▶ _Given task_
Only the lines starting at the one with "Write part 4" and ending at the one with "the bag pile')" should be copied, exactly and with both ends kept.

▶ _Entries provided_
◇ ◇ ◇ ◇ ◇ ◇ ◇
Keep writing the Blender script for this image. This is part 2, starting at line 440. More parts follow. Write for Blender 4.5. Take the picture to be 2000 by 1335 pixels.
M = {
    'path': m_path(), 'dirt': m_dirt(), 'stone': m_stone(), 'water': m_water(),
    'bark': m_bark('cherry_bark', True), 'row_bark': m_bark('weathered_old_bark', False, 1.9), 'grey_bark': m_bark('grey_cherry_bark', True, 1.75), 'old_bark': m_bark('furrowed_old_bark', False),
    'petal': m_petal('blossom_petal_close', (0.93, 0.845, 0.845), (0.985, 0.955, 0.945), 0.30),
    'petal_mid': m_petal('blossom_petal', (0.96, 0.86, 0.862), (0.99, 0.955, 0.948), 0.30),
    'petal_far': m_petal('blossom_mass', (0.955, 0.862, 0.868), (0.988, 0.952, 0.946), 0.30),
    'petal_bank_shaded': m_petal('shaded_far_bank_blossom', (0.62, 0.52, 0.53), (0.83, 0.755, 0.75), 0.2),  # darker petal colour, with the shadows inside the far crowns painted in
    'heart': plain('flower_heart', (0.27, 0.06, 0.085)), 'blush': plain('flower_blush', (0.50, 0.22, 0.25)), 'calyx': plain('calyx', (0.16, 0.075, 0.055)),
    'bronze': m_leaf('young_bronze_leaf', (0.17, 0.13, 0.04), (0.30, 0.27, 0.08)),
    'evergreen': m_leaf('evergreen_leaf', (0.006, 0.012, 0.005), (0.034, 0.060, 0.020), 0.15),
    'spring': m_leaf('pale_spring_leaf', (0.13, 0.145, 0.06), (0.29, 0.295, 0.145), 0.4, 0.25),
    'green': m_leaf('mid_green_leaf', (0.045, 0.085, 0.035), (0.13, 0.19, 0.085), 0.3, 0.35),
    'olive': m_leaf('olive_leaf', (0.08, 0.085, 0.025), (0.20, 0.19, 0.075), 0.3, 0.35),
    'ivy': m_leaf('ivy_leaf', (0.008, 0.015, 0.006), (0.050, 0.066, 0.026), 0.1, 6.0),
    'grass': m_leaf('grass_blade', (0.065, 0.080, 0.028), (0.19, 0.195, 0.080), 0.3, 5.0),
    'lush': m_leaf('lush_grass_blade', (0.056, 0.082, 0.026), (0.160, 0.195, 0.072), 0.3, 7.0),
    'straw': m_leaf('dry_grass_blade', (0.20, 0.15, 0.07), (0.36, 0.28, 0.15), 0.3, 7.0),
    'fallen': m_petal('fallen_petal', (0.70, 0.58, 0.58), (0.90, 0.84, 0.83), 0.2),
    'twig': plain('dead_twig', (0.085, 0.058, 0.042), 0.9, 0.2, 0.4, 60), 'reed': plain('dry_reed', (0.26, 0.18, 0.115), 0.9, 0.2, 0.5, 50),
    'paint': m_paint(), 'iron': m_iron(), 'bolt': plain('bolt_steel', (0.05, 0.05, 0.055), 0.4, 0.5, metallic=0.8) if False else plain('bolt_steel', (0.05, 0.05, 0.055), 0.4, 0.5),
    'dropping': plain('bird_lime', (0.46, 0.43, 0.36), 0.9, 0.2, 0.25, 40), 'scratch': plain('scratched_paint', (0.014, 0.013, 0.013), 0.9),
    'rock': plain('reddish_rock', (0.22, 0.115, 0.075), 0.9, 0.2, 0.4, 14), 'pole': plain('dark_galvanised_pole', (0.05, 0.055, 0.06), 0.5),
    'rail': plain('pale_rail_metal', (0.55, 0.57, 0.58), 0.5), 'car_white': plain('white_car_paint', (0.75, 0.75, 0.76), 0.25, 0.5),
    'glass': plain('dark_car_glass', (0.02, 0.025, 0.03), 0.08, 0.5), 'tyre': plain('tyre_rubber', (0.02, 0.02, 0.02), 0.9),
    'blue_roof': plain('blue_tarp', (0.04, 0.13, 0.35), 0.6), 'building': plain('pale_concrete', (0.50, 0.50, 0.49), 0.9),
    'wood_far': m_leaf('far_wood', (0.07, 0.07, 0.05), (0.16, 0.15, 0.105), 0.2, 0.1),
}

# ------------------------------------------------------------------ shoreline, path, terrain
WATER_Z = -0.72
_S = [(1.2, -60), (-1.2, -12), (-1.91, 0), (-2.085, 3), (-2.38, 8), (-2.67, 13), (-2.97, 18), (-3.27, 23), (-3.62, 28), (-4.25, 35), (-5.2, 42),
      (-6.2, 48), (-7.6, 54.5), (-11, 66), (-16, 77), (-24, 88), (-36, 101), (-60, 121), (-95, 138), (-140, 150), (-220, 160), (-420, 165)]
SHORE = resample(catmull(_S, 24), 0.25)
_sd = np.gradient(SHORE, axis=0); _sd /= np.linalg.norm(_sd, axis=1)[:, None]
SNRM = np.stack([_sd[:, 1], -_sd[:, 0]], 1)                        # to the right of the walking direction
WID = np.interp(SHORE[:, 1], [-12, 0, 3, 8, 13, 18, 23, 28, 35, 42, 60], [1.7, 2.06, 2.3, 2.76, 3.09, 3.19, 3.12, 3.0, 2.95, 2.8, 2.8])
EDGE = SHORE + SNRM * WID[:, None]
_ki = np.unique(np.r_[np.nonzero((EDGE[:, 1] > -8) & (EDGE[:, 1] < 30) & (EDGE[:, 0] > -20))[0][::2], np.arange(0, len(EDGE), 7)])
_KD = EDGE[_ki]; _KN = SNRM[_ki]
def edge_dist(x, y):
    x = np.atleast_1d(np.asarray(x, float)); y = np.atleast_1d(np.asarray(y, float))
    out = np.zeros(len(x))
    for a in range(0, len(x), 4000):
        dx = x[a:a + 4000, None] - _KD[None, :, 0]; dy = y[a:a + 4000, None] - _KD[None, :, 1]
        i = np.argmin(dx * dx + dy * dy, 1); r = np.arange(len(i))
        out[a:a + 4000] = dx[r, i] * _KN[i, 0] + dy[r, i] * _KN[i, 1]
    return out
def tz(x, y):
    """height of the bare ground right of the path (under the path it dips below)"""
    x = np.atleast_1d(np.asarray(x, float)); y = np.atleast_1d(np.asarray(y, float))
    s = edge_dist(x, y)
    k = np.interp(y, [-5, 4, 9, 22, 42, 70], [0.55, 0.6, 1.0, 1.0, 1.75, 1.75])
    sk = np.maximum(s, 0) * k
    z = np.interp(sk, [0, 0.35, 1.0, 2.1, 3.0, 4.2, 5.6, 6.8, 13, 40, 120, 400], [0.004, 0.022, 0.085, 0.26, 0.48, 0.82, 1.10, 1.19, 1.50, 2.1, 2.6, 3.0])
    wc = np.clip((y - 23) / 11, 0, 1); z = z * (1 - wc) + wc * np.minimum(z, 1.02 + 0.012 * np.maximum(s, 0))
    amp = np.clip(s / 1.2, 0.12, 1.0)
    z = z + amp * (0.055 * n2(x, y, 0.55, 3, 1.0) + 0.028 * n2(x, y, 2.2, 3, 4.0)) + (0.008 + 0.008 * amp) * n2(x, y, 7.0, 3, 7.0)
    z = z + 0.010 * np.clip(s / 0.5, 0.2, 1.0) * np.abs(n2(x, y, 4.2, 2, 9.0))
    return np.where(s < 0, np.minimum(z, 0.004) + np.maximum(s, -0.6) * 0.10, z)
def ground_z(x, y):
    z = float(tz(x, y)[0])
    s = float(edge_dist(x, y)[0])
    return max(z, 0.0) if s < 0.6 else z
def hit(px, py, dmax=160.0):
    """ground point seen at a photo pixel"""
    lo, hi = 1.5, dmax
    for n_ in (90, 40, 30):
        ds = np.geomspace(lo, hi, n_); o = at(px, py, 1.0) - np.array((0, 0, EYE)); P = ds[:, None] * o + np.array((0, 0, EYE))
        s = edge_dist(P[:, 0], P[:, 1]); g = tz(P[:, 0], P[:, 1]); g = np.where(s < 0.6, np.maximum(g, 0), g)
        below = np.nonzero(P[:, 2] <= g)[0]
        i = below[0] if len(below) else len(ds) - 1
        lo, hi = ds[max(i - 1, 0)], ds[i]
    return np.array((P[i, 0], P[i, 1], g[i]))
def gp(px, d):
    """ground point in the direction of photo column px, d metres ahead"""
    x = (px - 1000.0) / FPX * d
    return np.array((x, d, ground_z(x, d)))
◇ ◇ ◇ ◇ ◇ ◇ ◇
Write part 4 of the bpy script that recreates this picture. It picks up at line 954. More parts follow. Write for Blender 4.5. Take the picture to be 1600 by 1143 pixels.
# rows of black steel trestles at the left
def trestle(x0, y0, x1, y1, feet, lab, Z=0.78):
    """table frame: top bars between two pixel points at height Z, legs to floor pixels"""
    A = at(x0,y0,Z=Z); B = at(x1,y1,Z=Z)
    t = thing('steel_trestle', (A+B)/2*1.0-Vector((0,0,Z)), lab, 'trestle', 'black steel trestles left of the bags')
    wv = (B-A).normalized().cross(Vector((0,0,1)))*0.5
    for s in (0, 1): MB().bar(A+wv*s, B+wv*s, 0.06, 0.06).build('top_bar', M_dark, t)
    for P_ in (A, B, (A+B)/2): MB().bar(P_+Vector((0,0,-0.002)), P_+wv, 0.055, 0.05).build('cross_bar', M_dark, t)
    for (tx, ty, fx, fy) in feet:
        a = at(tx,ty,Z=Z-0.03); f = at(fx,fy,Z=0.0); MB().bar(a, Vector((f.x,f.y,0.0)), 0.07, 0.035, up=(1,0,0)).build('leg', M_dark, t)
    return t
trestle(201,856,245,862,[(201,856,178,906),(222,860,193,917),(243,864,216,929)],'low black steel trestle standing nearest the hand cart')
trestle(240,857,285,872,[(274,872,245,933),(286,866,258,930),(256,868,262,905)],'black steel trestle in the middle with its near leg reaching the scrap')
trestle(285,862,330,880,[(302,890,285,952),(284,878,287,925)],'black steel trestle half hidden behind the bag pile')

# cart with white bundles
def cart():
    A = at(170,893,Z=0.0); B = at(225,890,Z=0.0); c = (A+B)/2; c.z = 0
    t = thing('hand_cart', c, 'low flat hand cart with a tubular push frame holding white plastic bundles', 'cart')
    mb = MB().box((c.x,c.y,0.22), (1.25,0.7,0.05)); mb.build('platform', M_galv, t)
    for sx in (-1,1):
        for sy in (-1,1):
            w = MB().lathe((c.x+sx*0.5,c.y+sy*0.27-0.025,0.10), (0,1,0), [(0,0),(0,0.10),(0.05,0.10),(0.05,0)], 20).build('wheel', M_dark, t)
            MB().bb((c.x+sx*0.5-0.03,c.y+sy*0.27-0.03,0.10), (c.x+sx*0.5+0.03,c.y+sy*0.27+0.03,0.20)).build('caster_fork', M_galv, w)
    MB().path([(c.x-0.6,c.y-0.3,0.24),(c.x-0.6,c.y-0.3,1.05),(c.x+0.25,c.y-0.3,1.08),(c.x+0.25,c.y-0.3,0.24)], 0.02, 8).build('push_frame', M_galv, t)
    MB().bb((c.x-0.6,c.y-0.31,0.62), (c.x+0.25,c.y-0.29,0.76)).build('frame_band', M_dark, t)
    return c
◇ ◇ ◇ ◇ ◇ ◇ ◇
▶ _The output_
Write part 4 of the bpy script that recreates this picture. It picks up at line 954. More parts follow. Write for Blender 4.5. Take the picture to be 1600 by 1143 pixels.
# rows of black steel trestles at the left
def trestle(x0, y0, x1, y1, feet, lab, Z=0.78):
    """table frame: top bars between two pixel points at height Z, legs to floor pixels"""
    A = at(x0,y0,Z=Z); B = at(x1,y1,Z=Z)
    t = thing('steel_trestle', (A+B)/2*1.0-Vector((0,0,Z)), lab, 'trestle', 'black steel trestles left of the bags')
    wv = (B-A).normalized().cross(Vector((0,0,1)))*0.5
    for s in (0, 1): MB().bar(A+wv*s, B+wv*s, 0.06, 0.06).build('top_bar', M_dark, t)
    for P_ in (A, B, (A+B)/2): MB().bar(P_+Vector((0,0,-0.002)), P_+wv, 0.055, 0.05).build('cross_bar', M_dark, t)
    for (tx, ty, fx, fy) in feet:
        a = at(tx,ty,Z=Z-0.03); f = at(fx,fy,Z=0.0); MB().bar(a, Vector((f.x,f.y,0.0)), 0.07, 0.035, up=(1,0,0)).build('leg', M_dark, t)
    return t
trestle(201,856,245,862,[(201,856,178,906),(222,860,193,917),(243,864,216,929)],'low black steel trestle standing nearest the hand cart')
trestle(240,857,285,872,[(274,872,245,933),(286,866,258,930),(256,868,262,905)],'black steel trestle in the middle with its near leg reaching the scrap')
trestle(285,862,330,880,[(302,890,285,952),(284,878,287,925)],'black steel trestle half hidden behind the bag pile')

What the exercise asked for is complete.